Part of understanding that interdependency is realizing how each of us affects the reality of others. “We’re not just individuals; we’re not totally separate,” she explains. “What you do affects my reality and vice versa. Just realizing that and stepping more intentionally into that understanding can allow us to get to an underlying oneness.” As communities acknowledge the constellation of strengths that come from their interdependencies, the people, the organizations, and the agencies that shape their community, she adds, “they can start to work together, enhance each other’s strengths, and compensate for each other’s gaps. That’s how we can start to bring to our physical reality what had only been a desire.”
One of the ways Dr. McBride has found to better understand these interdependencies is by “going into the community, walking around, talking to people to see what they are feeling, what are they experiencing, and what is happening because they live in that space,” she says.
While the efforts of organizations such as BECOME are multifaceted and include research, evaluation, needs and asset assessment, strategic planning, coalition building and other capabilities, listening, observing, and trying to understand what is happening in a community are critical first steps that any community leader or organization can use to start to bring about the transformation it wants to achieve.

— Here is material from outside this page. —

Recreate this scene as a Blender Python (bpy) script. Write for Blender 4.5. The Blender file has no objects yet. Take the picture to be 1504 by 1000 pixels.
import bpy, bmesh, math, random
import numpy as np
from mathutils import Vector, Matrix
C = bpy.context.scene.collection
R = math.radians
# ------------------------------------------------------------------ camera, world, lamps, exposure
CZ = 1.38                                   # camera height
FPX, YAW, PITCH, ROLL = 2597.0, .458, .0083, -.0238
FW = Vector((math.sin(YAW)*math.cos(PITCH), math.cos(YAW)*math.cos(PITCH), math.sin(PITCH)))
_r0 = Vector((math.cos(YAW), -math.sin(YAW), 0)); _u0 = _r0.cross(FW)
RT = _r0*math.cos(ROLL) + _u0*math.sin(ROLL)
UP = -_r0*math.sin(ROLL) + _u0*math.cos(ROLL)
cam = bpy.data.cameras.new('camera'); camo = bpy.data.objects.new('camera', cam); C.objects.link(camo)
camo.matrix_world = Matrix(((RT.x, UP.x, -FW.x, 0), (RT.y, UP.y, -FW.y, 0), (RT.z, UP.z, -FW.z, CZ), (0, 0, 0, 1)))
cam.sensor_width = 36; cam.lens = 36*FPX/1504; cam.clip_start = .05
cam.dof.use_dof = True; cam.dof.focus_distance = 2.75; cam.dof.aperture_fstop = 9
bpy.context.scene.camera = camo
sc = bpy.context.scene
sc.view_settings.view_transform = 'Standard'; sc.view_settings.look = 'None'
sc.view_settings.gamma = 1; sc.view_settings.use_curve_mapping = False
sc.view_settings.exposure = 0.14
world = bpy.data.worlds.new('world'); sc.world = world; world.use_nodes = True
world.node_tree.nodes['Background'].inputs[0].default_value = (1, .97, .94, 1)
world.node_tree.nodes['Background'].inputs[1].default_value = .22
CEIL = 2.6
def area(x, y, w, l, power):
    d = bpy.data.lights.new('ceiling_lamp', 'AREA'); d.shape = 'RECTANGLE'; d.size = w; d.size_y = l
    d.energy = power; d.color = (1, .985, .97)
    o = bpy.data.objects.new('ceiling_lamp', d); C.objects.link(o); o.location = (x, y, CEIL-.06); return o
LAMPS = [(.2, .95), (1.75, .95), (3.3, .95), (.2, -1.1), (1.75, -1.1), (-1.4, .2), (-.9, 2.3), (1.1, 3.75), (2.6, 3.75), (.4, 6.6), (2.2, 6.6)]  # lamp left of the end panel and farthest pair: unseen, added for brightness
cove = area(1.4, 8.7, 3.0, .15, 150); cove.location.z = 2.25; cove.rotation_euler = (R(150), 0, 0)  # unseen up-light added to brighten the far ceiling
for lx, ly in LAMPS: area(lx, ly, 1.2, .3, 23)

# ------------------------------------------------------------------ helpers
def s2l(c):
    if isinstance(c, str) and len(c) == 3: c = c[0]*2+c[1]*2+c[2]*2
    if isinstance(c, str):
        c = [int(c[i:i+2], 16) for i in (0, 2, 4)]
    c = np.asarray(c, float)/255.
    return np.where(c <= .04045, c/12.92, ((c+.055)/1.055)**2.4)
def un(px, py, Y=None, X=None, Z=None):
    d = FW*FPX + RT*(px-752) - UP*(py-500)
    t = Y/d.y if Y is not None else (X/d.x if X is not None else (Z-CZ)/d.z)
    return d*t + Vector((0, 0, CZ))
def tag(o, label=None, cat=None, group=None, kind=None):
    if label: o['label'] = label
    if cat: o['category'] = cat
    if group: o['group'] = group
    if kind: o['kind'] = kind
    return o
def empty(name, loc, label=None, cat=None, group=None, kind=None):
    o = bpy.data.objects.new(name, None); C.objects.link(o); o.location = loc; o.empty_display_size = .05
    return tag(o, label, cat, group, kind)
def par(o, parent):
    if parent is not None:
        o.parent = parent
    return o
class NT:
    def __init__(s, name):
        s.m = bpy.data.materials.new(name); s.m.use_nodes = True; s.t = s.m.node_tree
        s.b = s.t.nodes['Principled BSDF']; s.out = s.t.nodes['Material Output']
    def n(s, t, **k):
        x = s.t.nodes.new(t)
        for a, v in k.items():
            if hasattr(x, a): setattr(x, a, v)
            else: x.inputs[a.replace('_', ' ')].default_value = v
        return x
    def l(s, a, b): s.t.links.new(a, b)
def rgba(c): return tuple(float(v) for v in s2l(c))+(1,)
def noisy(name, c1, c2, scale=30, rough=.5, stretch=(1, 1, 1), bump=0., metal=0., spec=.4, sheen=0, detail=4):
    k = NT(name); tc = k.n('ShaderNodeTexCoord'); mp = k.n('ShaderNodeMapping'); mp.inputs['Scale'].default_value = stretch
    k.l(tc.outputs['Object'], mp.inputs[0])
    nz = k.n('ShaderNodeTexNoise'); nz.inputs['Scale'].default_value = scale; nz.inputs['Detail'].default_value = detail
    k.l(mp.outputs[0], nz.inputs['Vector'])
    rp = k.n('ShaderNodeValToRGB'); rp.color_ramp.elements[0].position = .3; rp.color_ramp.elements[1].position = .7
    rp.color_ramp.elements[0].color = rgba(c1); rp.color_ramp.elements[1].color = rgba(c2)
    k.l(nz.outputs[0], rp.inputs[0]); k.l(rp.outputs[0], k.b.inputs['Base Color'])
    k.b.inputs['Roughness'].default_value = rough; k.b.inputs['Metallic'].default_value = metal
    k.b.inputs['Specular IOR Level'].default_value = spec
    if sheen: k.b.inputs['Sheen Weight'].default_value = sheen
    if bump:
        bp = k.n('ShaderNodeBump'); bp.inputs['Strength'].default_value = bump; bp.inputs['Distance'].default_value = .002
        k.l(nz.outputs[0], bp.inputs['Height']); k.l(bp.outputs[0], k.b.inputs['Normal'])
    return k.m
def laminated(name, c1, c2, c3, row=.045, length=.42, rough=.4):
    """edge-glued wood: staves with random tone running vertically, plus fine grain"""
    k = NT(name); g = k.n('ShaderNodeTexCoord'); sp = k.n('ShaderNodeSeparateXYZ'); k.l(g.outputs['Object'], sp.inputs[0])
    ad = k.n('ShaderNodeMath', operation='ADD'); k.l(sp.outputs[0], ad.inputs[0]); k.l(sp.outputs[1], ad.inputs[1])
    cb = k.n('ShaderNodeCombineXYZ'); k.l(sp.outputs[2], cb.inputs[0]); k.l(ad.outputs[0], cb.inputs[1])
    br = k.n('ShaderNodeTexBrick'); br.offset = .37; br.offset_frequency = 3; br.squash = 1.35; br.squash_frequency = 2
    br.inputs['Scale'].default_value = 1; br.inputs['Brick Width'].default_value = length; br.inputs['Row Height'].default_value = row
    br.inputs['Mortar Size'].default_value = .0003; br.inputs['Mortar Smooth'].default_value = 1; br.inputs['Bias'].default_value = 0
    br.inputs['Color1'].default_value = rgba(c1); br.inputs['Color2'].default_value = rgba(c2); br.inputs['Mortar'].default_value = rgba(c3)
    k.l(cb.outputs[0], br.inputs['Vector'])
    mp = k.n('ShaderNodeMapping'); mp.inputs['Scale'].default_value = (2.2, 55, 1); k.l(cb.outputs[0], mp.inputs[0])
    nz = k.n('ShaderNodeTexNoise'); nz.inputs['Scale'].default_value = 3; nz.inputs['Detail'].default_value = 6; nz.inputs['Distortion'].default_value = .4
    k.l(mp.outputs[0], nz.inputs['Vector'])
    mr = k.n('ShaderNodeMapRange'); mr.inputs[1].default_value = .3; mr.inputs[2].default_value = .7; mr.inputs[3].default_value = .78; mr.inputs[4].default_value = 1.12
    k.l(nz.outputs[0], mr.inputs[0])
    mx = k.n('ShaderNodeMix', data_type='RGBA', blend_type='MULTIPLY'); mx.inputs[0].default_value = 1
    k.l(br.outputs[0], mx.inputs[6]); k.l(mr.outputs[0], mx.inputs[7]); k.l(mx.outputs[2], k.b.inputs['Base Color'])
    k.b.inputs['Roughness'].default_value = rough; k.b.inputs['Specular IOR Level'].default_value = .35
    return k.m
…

“Listening to the multiple voices in a community helps to see the connections…what the communal desires are,” she says. “Listening is about paying attention to the collective passions…noticing the collective momentum…what the community dreams for itself. We listen for that and then think about how the work we do can support the collective dream. That kind of listening is a process of love because it supports, uplifts, and helps a community manifest what it has long desired. Listening becomes an act of love and in the process people can experience the justice and goodness of God.”